How the West Can Aid Former Soviet Union
AS the Commonwealth of Independent States begins its second year of existence, its future is unclear. The prospects for stability across the entire territory of the former Soviet Union are poor. The expanse that was the USSR has become a vast zone of political uncertainty in which civil wars flare, economic crises deepen, and orderly civilian and military authority is threatened by anarchy.
The West behaves, however, as if the old Soviet empire has at least found new governmental clothing in the form of 15 republican governments and a commonwealth in which two-thirds of these governments participate. Everyone acknowledges that these governments face enormous problems and that many of them lack the will to implement necessary reforms. But there's more or, rather, less to it than that.
What's lacking to a very serious degree is government itself. Like the emperor in the old fairy tale, much of the former empire is - if not naked - far less clothed in government than is admitted.

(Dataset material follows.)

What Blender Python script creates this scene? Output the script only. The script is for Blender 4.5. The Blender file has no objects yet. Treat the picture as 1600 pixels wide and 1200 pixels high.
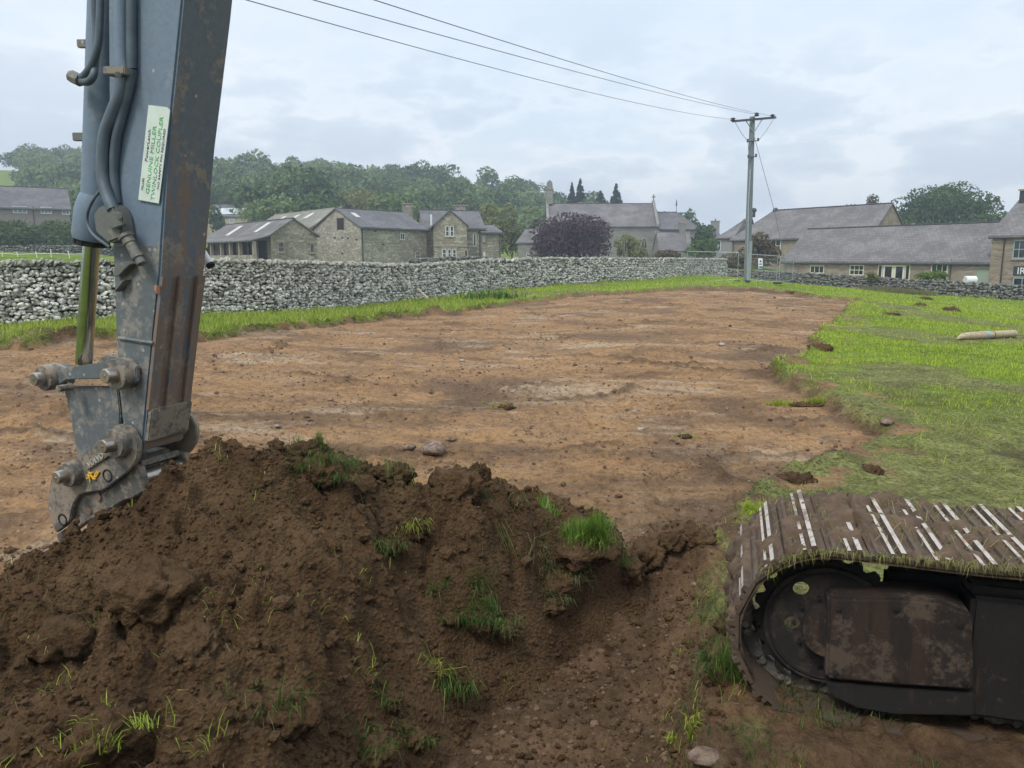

Officially, the Soviet Union has been reorganized into 15 sovereign states whose claims to independence have been widely recognized by the international community. On the surface this seems to be a relatively neat tidying up following the collapse of the world's last and largest empire.
The realities are otherwise. The empire has yet to stop collapsing, and it is either wishful thinking or self-deception to ignore the anarchic conditions that now exist and threaten to worsen.
Consider the following: The war between Azerbaijan and Armenia over Nagorno-Karabakh is entering its sixth year, the belligerents equipped by weapons stolen from or sold by a demoralized Russian Army beyond the control of Moscow.
Civil wars or militarized secession struggles are underway in Georgia, Moldova, Tajikistan, and in the Caucasus region in Russia.
Independence movements have developed in many of the autonomous republics within Russia, from Tatarstan to Yakutia. Some, such as the one in Tatarstan have begun to attract international support. In the Narva region in Estonia, in the Crimea in the Ukraine, and in northern Kazakhstan, secessionist movements stir among ethnic Russian residents.
In Russia many politicians and at least a part of the military and security establishment do not accept the borders of the new Russian state. They regard Boris Yeltsin's government and the independent republics as the illegitimate products of a coup by President Yeltsin and republic nationalists against the USSR.
Exacerbating the situation, the Russian military shows signs of internal anarchy. Corruption and the freelance sale of weapons have become extensive. The quantity of military weapons "lost" these days is substantial and does not augur well for the future, especially in the Caucasus region. In the first 10 months of 1992 in the Transcaucasus Military District, nearly 4,000 artillery pieces, 1300 military vehicles, and at least 600 train-car loads of munitions were reported missing or stolen. These weapons
have found their way to factions on all sides of the conflicts in the region.
IN Moldova, local Russian military units continue to transfer weapons to ethnic Russian secessionists in the Trans-Dniester region and to pursue a local foreign policy distinctly at odds with Yeltsin's efforts to negotiate with the Moldovan government.
The state of government in Russia itself is poor. In an impassioned address to the Congress of People's Deputies in December, Valery Zorkin, the chairman of the Constitutional Court, warned that "legal nihilism" had reached critical proportions. The powers of the branches of government are vague. Political stalemate and chaos in Moscow threaten the adoption of badly needed reform legislation as well as a new constitution. The legal system is a shambles - a situation that suits the increasingly powerful m afias and old-style bosses.
Moscow's authority in the rest of Russia is very weak. It is struggling to control rebellions in the Russian Caucasus and has been reduced to negotiating with a growing list of regional leaders as equals. Administrative machinery to fill the vacuum left by the collapse of the Communist Party has yet to appear. Ironically, in republics such as Kazakhstan, where a limited democratization is occurring even though the old party machinery remains intact, government appears more effective than in Russia.
Finally, the commonwealth remains a "project" of limited importance. It has provided a framework for the transitional location of command over the strategic forces of the former Soviet Union located in Russia, Ukraine, Belarus, and Kazakhstan.
The commonwealth is a symbol of a commitment of some republics - the Baltic states and Georgia have never joined, and Moldova and Azerbaijan have since rejected full membership - to maintain special political and economic ties.
What should and can Western governments do to improve the situation, if establishing effective government is a task that can be accomplished only by the people of the former Soviet Union?
First, discourage unwarranted, premature international recognition of claims to independent status by "micro-nations" in the former Soviet Union.
Second, offer more substantial technical and financial aid relevant to increasing the effectiveness of government in the republics. This should include not only technical aid in improving public administration, but regional development grants that republic governments could use to promote development and as incentives to restore regional peace and reintegrate alienated regions into the republic.
Finally, Western governments should use their collective influence in the capitals of the original members of the commonwealth to support transforming the commonwealth into a more meaningful and effective instrument for economic coordination. Without such an instrument, the economic crises in the republics will continue to deepen.